Still one of the biggest names in telecom, AT&T (NYSE:T | T Price Prediction) trades at $27.98 as of Monday early afternoon, up 12% year-to-date but down 1.8% over the past week. Retail sentiment on Reddit has slid from a monthly average of 30.4 to a weekly average of 24.7, keeping AT&T in bearish territory. The conversation isn’t about fiber or wireless. It’s about a $47 billion mistake Reddit won’t let management forget.
The Ellison Deal Reopens AT&T’s Worst Trade
One post is driving nearly all of AT&T’s social activity this week. On r/wallstreetbets, user osiris_rai published “AT&T Lost $47B on This Exact Bundle—Now the Ellisons Are Buying It Back for $111B. Bold Move or Billionaire Ego Trip?” It drew 1,647 upvotes with a 97% upvote ratio and 267 comments.
“AT&T acquired the bundle for $108.7 billion in 2018 and exited for roughly $43 billion in 2022, booking a $47 billion loss in the process. The Ellison family is now paying $111 billion for those same assets, backed by $57.5 billion in debt from Bank of America, Citigroup, and Apollo. Bold move or billionaire ego trip?”
AT&T Lost $47B on This Exact Bundle—Now the Ellisons Are Buying It Back for $111B. Bold Move or Billionaire Ego Trip?
by u/osiris_rai in wallstreetbets
- AT&T’s history of acquiring media assets at peak prices makes its current $23 billion EchoStar spectrum purchase harder to evaluate with confidence
- Operating income fell 7.25% year-over-year to $6.1 billion in Q3 2025, even as headline net income surged on the one-time DIRECTV gain
- The pending Lumen acquisition will push net debt to adjusted EBITDA to approximately 3.0x before deleveraging begins
What the Actual Segment Data Shows
As far as AT&T results go, consumer fiber broadband revenue grew 16.8% year-over-year to $2.2 billion in Q3 2025, and AT&T ended 2025 with over one million fiber net adds for the eighth consecutive year. The convergence rate for customers subscribing to both fiber and wireless climbed 200 basis points year-over-year to 42% in Q4 2025.

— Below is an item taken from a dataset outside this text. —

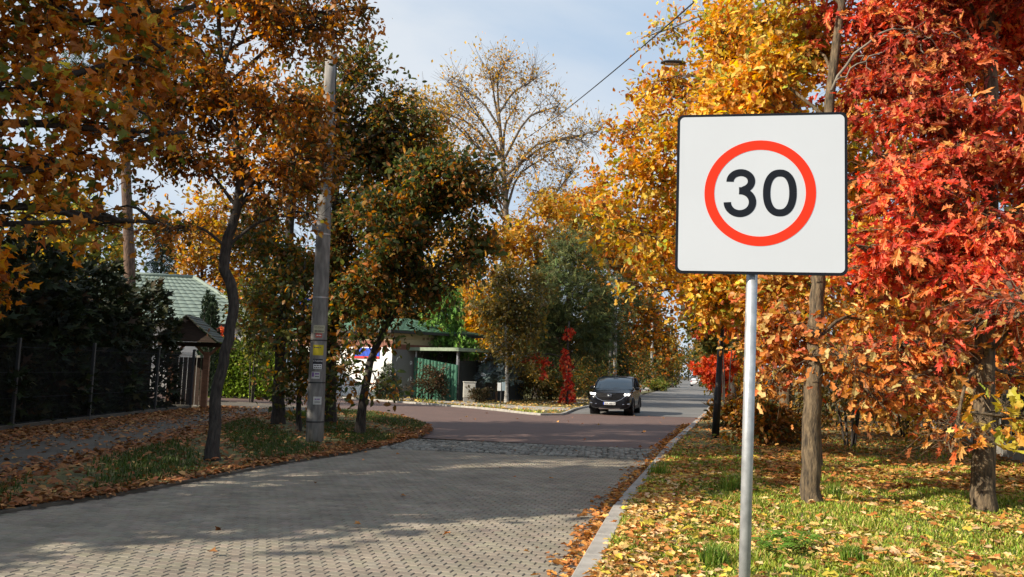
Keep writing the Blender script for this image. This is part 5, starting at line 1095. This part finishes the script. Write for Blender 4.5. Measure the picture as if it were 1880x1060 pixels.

Starting with Q1 2026 results, AT&T restructures into two segments: Advanced Connectivity (domestic 5G and fiber) and Legacy (covering copper-based services). Advanced Connectivity represented roughly 90% of revenues and over 95% of adjusted EBITDA in 2025, growing EBITDA at more than 3% annually.
The consensus price target sits at $29.41, though Wells Fargo recently trimmed its target from $29 to $27. The stock trades at roughly 9x trailing earnings with a 4% dividend yield, and if the Advanced Connectivity numbers print cleanly and the Lumen integration stays on track, AT&T gets a chance to reframe the conversation away from its media-era missteps.